Written task:
Copy each line below exactly and leave the pictures out.
..............................
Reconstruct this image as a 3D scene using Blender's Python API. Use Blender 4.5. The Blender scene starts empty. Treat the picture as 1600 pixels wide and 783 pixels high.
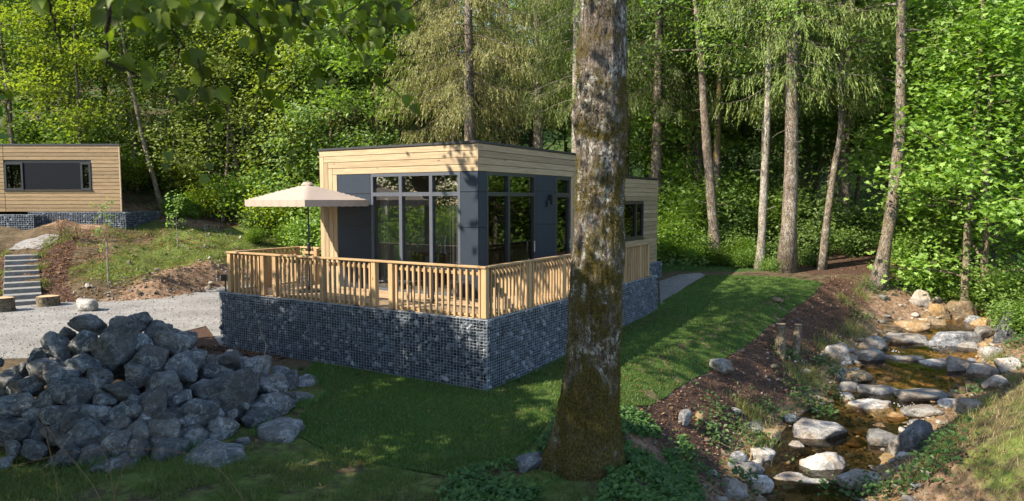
import bpy, bmesh, math, random
import numpy as np
from mathutils import Vector, Matrix
from mathutils.geometry import delaunay_2d_cdt

SC = bpy.context.scene
COL = SC.collection
PI = math.pi
R = math.radians

# ------------------------------------------------------------------ camera
CAM_Z = 3.625
PITCH = R(4.098)
FPX = 1083.76                                   # focal length in pixels of a 1600 pixel wide picture
cam = bpy.data.cameras.new('camera')
cam.sensor_width = 36.0
cam.lens = FPX / 1600 * 36
cam.clip_start = 0.1
cam.clip_end = 3000
cam.dof.use_dof = True
cam.dof.focus_distance = 14.0
cam.dof.aperture_fstop = 2.0
camo = bpy.data.objects.new('camera', cam)
camo.location = (0, 0, CAM_Z)
camo.rotation_euler = (PI / 2 - PITCH, 0, 0)
COL.objects.link(camo)
SC.camera = camo

# ------------------------------------------------------------------ light
SUN_EL = R(38)
SUN_TO = Vector((-0.875 * math.cos(SUN_EL), -0.485 * math.cos(SUN_EL), math.sin(SUN_EL))).normalized()
world = bpy.data.worlds.new('World')
SC.world = world
world.use_nodes = True
wn = world.node_tree
sky = wn.nodes.new('ShaderNodeTexSky')
sky.sky_type = 'NISHITA'
sky.sun_disc = False
sky.sun_elevation = SUN_EL
sky.sun_rotation = math.atan2(SUN_TO.x, SUN_TO.y)
sky.air_density = 1.0
sky.dust_density = 0.6
bg = wn.nodes['Background']
wn.links.new(sky.outputs[0], bg.inputs[0])
bg.inputs[1].default_value = 0.15
sun = bpy.data.lights.new('sun', 'SUN')
sun.energy = 5.0
sun.angle = R(0.5)
sun.color = (1.0, 0.89, 0.72)
suno = bpy.data.objects.new('sun', sun)
suno.rotation_euler = SUN_TO.to_track_quat('Z', 'Y').to_euler()
suno.location = (-30, -10, 40)
COL.objects.link(suno)
SC.view_settings.view_transform = 'Standard'
SC.view_settings.look = 'None'
SC.view_settings.exposure = 1.45
SC.view_settings.gamma = 1.0
SC.view_settings.use_curve_mapping = False
SC.render.engine = 'CYCLES'
SC.cycles.use_denoising = True
SC.cycles.max_bounces = 7
SC.cycles.diffuse_bounces = 3
SC.cycles.glossy_bounces = 3
SC.cycles.transmission_bounces = 4
SC.cycles.transparent_max_bounces = 10
SC.cycles.caustics_reflective = False
SC.cycles.caustics_refractive = False
SC.cycles.sample_clamp_indirect = 6.0

# ------------------------------------------------------------------ numeric helpers
def ss(a, b, x):
    t = np.clip((np.asarray(x, float) - a) / (b - a), 0, 1)
    return t * t * (3 - 2 * t)

def _hash(i, j, k, s):
    h = (i * 374761393 + j * 668265263 + k * 2147483647 + s * 1274126177) & 0xFFFFFFFF
    h = ((h ^ (h >> 13)) * 1274126177) & 0xFFFFFFFF
    h = ((h ^ (h >> 16)) * 2246822519) & 0xFFFFFFFF
    return ((h ^ (h >> 15)) & 0xFFFF) / 65535.0

def noise3(p, s=0):
    """value noise in 0..1 of points p (n,3)"""
    p = np.asarray(p, float)
    i = np.floor(p).astype(np.int64)
    f = p - i
    f = f * f * (3 - 2 * f)
    out = 0
    for dx in (0, 1):
        wx = f[:, 0] if dx else 1 - f[:, 0]
        for dy in (0, 1):
            wy = f[:, 1] if dy else 1 - f[:, 1]
            for dz in (0, 1):
                wz = f[:, 2] if dz else 1 - f[:, 2]
                out = out + wx * wy * wz * _hash(i[:, 0] + dx, i[:, 1] + dy, i[:, 2] + dz, s)
    return out

def fbm(p, s=0, octs=3):
    p = np.asarray(p, float)
    a, tot, out = 1.0, 0, 0
    for o in range(octs):
        out = out + a * noise3(p * (2 ** o), s + o * 17)
        tot += a
        a *= 0.5
    return out / tot

def noise2(x, y, scale, s=0, octs=3):
    x = np.asarray(x, float).ravel(); y = np.asarray(y, float).ravel()
    return fbm(np.stack([x / scale, y / scale, np.zeros_like(x)], 1), s, octs)

# ------------------------------------------------------------------ rays of the camera, used once to read positions off the photograph
def ray(px, py):
    a = (px - 800) / FPX; b = (391.5 - py) / FPX
    return np.array([a, math.cos(PITCH) + b * math.sin(PITCH), -math.sin(PITCH) + b * math.cos(PITCH)])

def at(px, py, Y):
    d = ray(px, py)
    return d * (Y / d[1]) + np.array([0, 0, CAM_Z])

# ------------------------------------------------------------------ terrain
TOE = np.array([(-90, 18), (-40, 21.5), (-22, 23.4), (-17, 23.9), (-15.4, 24.5), (-13, 25.3), (-12, 27.4), (-9.5, 31), (-5, 35.5), (1, 40), (8, 44), (20, 52), (60, 70), (120, 90)], float)
#                x     y    water  half width
STREAM = np.array([(5.9, -30, -1.9, 1.0), (5.6, 3, -1.8, 0.9), (5.05, 8, -1.7, 0.9), (4.95, 10.5, -1.6, 0.85), (5.35, 12.2, -1.5, 0.85), (6.75, 14.3, -1.42, 0.95),
                   (8.6, 16.3, -1.25, 1.0), (10.6, 18.3, -1.02, 1.5), (12.1, 20.2, -0.82, 1.35), (13.6, 21.9, -0.62, 0.95), (16.3, 23.6, -0.32, 1.0),
                   (18.6, 25.2, -0.1, 0.9), (22, 26.6, 0.1, 0.8), (40, 30, 0.6, 0.8), (90, 44, 2.5, 0.8)], float)

def poly_dist(x, y, P):
    """distance, sign (left of the line +), nearest segment, its parameter"""
    best = np.full(x.shape, 1e9); sg = np.zeros(x.shape); seg = np.zeros(x.shape, int); par = np.zeros(x.shape)
    for i in range(len(P) - 1):
        a = P[i, :2]; b = P[i + 1, :2]; d = b - a; L2 = d @ d
        t = np.clip(((x - a[0]) * d[0] + (y - a[1]) * d[1]) / L2, 0, 1)
        qx = x - a[0] - t * d[0]; qy = y - a[1] - t * d[1]
        D = np.hypot(qx, qy)
        m = D < best
        best = np.where(m, D, best)
        sg = np.where(m, np.sign(d[0] * (y - a[1]) - d[1] * (x - a[0])), sg)
        seg = np.where(m, i, seg); par = np.where(m, t, par)
    return best, sg, seg, par

def stream_at(x, y):
    D, sg, i, t = poly_dist(x, y, STREAM)
    wl = STREAM[i, 2] * (1 - t) + STREAM[i + 1, 2] * t
    hw = STREAM[i, 3] * (1 - t) + STREAM[i + 1, 3] * t
    return D, sg, wl, hw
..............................
Reply:
Reconstruct this image as a 3D scene using Blender's Python API. Use Blender 4.5. The Blender scene starts empty. Treat the picture as 1600 pixels wide and 783 pixels high.
import bpy, bmesh, math, random
import numpy as np
from mathutils import Vector, Matrix
from mathutils.geometry import delaunay_2d_cdt

SC = bpy.context.scene
COL = SC.collection
PI = math.pi
R = math.radians

# ------------------------------------------------------------------ camera
CAM_Z = 3.625
PITCH = R(4.098)
FPX = 1083.76                                   # focal length in pixels of a 1600 pixel wide picture
cam = bpy.data.cameras.new('camera')
cam.sensor_width = 36.0
cam.lens = FPX / 1600 * 36
cam.clip_start = 0.1
cam.clip_end = 3000
cam.dof.use_dof = True
cam.dof.focus_distance = 14.0
cam.dof.aperture_fstop = 2.0
camo = bpy.data.objects.new('camera', cam)
camo.location = (0, 0, CAM_Z)
camo.rotation_euler = (PI / 2 - PITCH, 0, 0)
COL.objects.link(camo)
SC.camera = camo

# ------------------------------------------------------------------ light
SUN_EL = R(38)
SUN_TO = Vector((-0.875 * math.cos(SUN_EL), -0.485 * math.cos(SUN_EL), math.sin(SUN_EL))).normalized()
world = bpy.data.worlds.new('World')
SC.world = world
world.use_nodes = True
wn = world.node_tree
sky = wn.nodes.new('ShaderNodeTexSky')
sky.sky_type = 'NISHITA'
sky.sun_disc = False
sky.sun_elevation = SUN_EL
sky.sun_rotation = math.atan2(SUN_TO.x, SUN_TO.y)
sky.air_density = 1.0
sky.dust_density = 0.6
bg = wn.nodes['Background']
wn.links.new(sky.outputs[0], bg.inputs[0])
bg.inputs[1].default_value = 0.15
sun = bpy.data.lights.new('sun', 'SUN')
sun.energy = 5.0
sun.angle = R(0.5)
sun.color = (1.0, 0.89, 0.72)
suno = bpy.data.objects.new('sun', sun)
suno.rotation_euler = SUN_TO.to_track_quat('Z', 'Y').to_euler()
suno.location = (-30, -10, 40)
COL.objects.link(suno)
SC.view_settings.view_transform = 'Standard'
SC.view_settings.look = 'None'
SC.view_settings.exposure = 1.45
SC.view_settings.gamma = 1.0
SC.view_settings.use_curve_mapping = False
SC.render.engine = 'CYCLES'
SC.cycles.use_denoising = True
SC.cycles.max_bounces = 7
SC.cycles.diffuse_bounces = 3
SC.cycles.glossy_bounces = 3
SC.cycles.transmission_bounces = 4
SC.cycles.transparent_max_bounces = 10
SC.cycles.caustics_reflective = False
SC.cycles.caustics_refractive = False
SC.cycles.sample_clamp_indirect = 6.0

# ------------------------------------------------------------------ numeric helpers
def ss(a, b, x):
    t = np.clip((np.asarray(x, float) - a) / (b - a), 0, 1)
    return t * t * (3 - 2 * t)

def _hash(i, j, k, s):
    h = (i * 374761393 + j * 668265263 + k * 2147483647 + s * 1274126177) & 0xFFFFFFFF
    h = ((h ^ (h >> 13)) * 1274126177) & 0xFFFFFFFF
    h = ((h ^ (h >> 16)) * 2246822519) & 0xFFFFFFFF
    return ((h ^ (h >> 15)) & 0xFFFF) / 65535.0

def noise3(p, s=0):
    """value noise in 0..1 of points p (n,3)"""
    p = np.asarray(p, float)
    i = np.floor(p).astype(np.int64)
    f = p - i
    f = f * f * (3 - 2 * f)
    out = 0
    for dx in (0, 1):
        wx = f[:, 0] if dx else 1 - f[:, 0]
        for dy in (0, 1):
            wy = f[:, 1] if dy else 1 - f[:, 1]
            for dz in (0, 1):
                wz = f[:, 2] if dz else 1 - f[:, 2]
                out = out + wx * wy * wz * _hash(i[:, 0] + dx, i[:, 1] + dy, i[:, 2] + dz, s)
    return out

def fbm(p, s=0, octs=3):
    p = np.asarray(p, float)
    a, tot, out = 1.0, 0, 0
    for o in range(octs):
        out = out + a * noise3(p * (2 ** o), s + o * 17)
        tot += a
        a *= 0.5
    return out / tot

def noise2(x, y, scale, s=0, octs=3):
    x = np.asarray(x, float).ravel(); y = np.asarray(y, float).ravel()
    return fbm(np.stack([x / scale, y / scale, np.zeros_like(x)], 1), s, octs)

# ------------------------------------------------------------------ rays of the camera, used once to read positions off the photograph
def ray(px, py):
    a = (px - 800) / FPX; b = (391.5 - py) / FPX
    return np.array([a, math.cos(PITCH) + b * math.sin(PITCH), -math.sin(PITCH) + b * math.cos(PITCH)])

def at(px, py, Y):
    d = ray(px, py)
    return d * (Y / d[1]) + np.array([0, 0, CAM_Z])

# ------------------------------------------------------------------ terrain
TOE = np.array([(-90, 18), (-40, 21.5), (-22, 23.4), (-17, 23.9), (-15.4, 24.5), (-13, 25.3), (-12, 27.4), (-9.5, 31), (-5, 35.5), (1, 40), (8, 44), (20, 52), (60, 70), (120, 90)], float)
#                x     y    water  half width
STREAM = np.array([(5.9, -30, -1.9, 1.0), (5.6, 3, -1.8, 0.9), (5.05, 8, -1.7, 0.9), (4.95, 10.5, -1.6, 0.85), (5.35, 12.2, -1.5, 0.85), (6.75, 14.3, -1.42, 0.95),
                   (8.6, 16.3, -1.25, 1.0), (10.6, 18.3, -1.02, 1.5), (12.1, 20.2, -0.82, 1.35), (13.6, 21.9, -0.62, 0.95), (16.3, 23.6, -0.32, 1.0),
                   (18.6, 25.2, -0.1, 0.9), (22, 26.6, 0.1, 0.8), (40, 30, 0.6, 0.8), (90, 44, 2.5, 0.8)], float)

def poly_dist(x, y, P):
    """distance, sign (left of the line +), nearest segment, its parameter"""
    best = np.full(x.shape, 1e9); sg = np.zeros(x.shape); seg = np.zeros(x.shape, int); par = np.zeros(x.shape)
    for i in range(len(P) - 1):
        a = P[i, :2]; b = P[i + 1, :2]; d = b - a; L2 = d @ d
        t = np.clip(((x - a[0]) * d[0] + (y - a[1]) * d[1]) / L2, 0, 1)
        qx = x - a[0] - t * d[0]; qy = y - a[1] - t * d[1]
        D = np.hypot(qx, qy)
        m = D < best
        best = np.where(m, D, best)
        sg = np.where(m, np.sign(d[0] * (y - a[1]) - d[1] * (x - a[0])), sg)
        seg = np.where(m, i, seg); par = np.where(m, t, par)
    return best, sg, seg, par

def stream_at(x, y):
    D, sg, i, t = poly_dist(x, y, STREAM)
    wl = STREAM[i, 2] * (1 - t) + STREAM[i + 1, 2] * t
    hw = STREAM[i, 3] * (1 - t) + STREAM[i + 1, 3] * t
    return D, sg, wl, hw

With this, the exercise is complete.